O órgão traçou três cenários baseados nas chuvas de 2008 (melhor cenário), 2012 (cenário médio) e 2020 (pior cenário). Sem medidas de preservação dos volumes do sistema como a redução da vazão mínima das usinas, o pior cenário seria de colapso em reservatórios importantes. Os principais do rio Paranaíba poderiam atingir entre 5% e 0% de seus volumes úteis em julho de 2021; do rio Grande, 2%.

Os reservatórios das usinas da bacia do rio Paraná correspondem a mais da metade (53%) da capacidade de armazenamento de todo o SIN (Sistema Interligado Nacional). A região hidrográfica também engloba algumas das áreas de maior desenvolvimento econômico do País.

“Estamos falando de boa parte do PIB brasileiro, de uma grande quantidade de usuários e dos mais diferentes usos da água”, diz Souza.

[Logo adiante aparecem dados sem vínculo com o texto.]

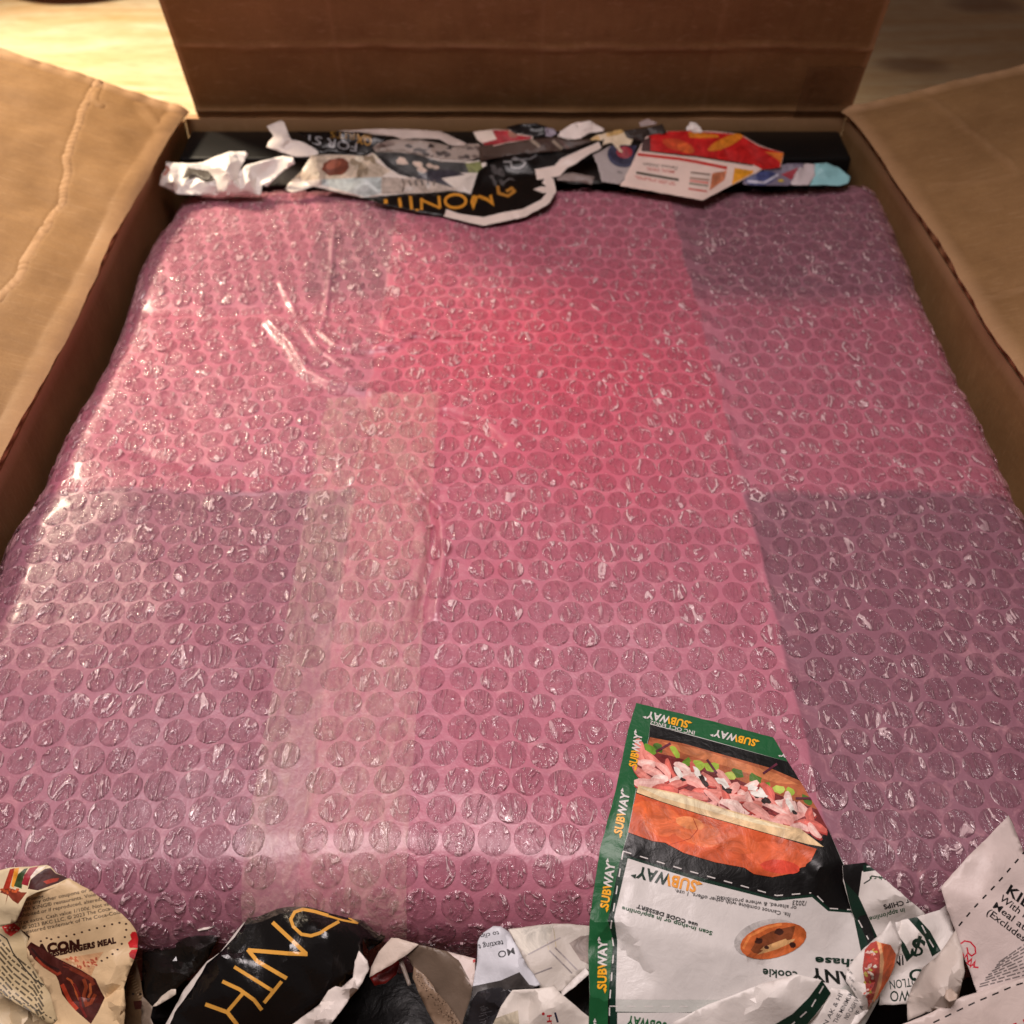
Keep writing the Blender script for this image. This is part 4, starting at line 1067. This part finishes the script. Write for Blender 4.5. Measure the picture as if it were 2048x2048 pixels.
P.text('printed_text', tk, 'texting t', one(D3, 1075, 458), one(D3, 900, 490), (2, 11), .012)
P.text('printed_text', tk, 'MO', one(D3, 1150, 510), one(D3, 1035, 540), (3, 13), .012)
P.poly('printed_picture', (62, 58, 56), D3((860, 782), (1060, 740), (1190, 682), (1260, 770), (1340, 790), (1100, 830), (850, 850)))
sheet('small white coupon scrap with the word texting upside down near the green edge', rz(D3((1010, 358), (1060, 360), (1120, 400), (1180, 520), (1250, 640), (1340, 770), (1280, 795), (1150, 800), (860, 850), (862, 780), (890, 600), (898, 470), (930, 410)), [-9, -9, -10, -11, -12, -14, -14, -15, -18, -17, -14, -12, -11]), rz(D3((1190, 660), (1060, 380), (1060, 600)), [-10, -8, -12]), amp=.8, sp=50, seed=39, col=(206, 208, 214), prt=P, fine=8)
P = Print()
for k in range(5): P.stroke('printed_picture', (176, 164, 136), D3((1190+k*60, 390-k*4), (1230+k*55, 520+k*2)), 1.6)
P.poly('printed_picture', (196, 190, 176), D3((1120, 385), (1430, 350), (1400, 460), (1250, 570), (1180, 500)))
for a, b in (((1250, 560), (1480, 440)), ((1400, 530), (1560, 690)), ((1440, 510), (1600, 670)), ((1290, 700), (1420, 650))): P.stroke('printed_picture', (150, 142, 140), D3(a, b), 3)
P.poly('printed_picture', (140, 126, 118), D3((1540, 480), (1620, 430), (1700, 420), (1700, 640), (1620, 600)))
sheet('grey-beige faded coupon tucked between the texting scrap and the green edge', rz(D3((1110, 378), (1270, 355), (1430, 343), (1560, 348), (1760, 365), (1760, 700), (1660, 660), (1580, 730), (1480, 820), (1340, 800), (1250, 640), (1180, 520)), [-12, -12, -12, -12, -13, -16, -15, -16, -17, -16, -14, -13]), amp=1.0, sp=50, seed=40, col=(190, 182, 172), prt=P, fine=9)
sheet('white folded paper edge leaning against the green lettered edge', rz(D3((1655, 655), (1685, 690), (1560, 800), (1490, 850), (1480, 820), (1560, 740)), [-10, -10, -12, -14, -14, -12]), amp=.3, sp=40, seed=41, col=(226, 220, 214), fine=7)
P = Print()
P.text('printed_lettering', (190, 24, 34), 'TH', one(D3, 1385, 1090), one(D3, 1385, 985), (9, -1), .03)
P.ell('printed_lettering', (190, 24, 34), one(D3, 1358, 975), 3, 3); P.stroke('printed_lettering', (30, 34, 60), D3((1440, 965), (1460, 1035)), 4)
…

Para o diretor-presidente do IAT, contudo, não há risco próximo de racionamento ou “apagão”, já que o sistema dispõe de medidas como o manejo de reservatórios, maior geração termelétrica e importação de energia para mitigar a crise.

O ONS esclarece que o único cenário em que há risco de déficit é o chamado “cenário de referência”, em que não são tomadas medidas que já estariam em curso. O órgão reforça, contudo, que esta é a pior crise hidrológica do Brasil desde 1930, e que nos últimos sete anos os reservatórios das hidrelétricas receberam um volume de água inferior à média histórica.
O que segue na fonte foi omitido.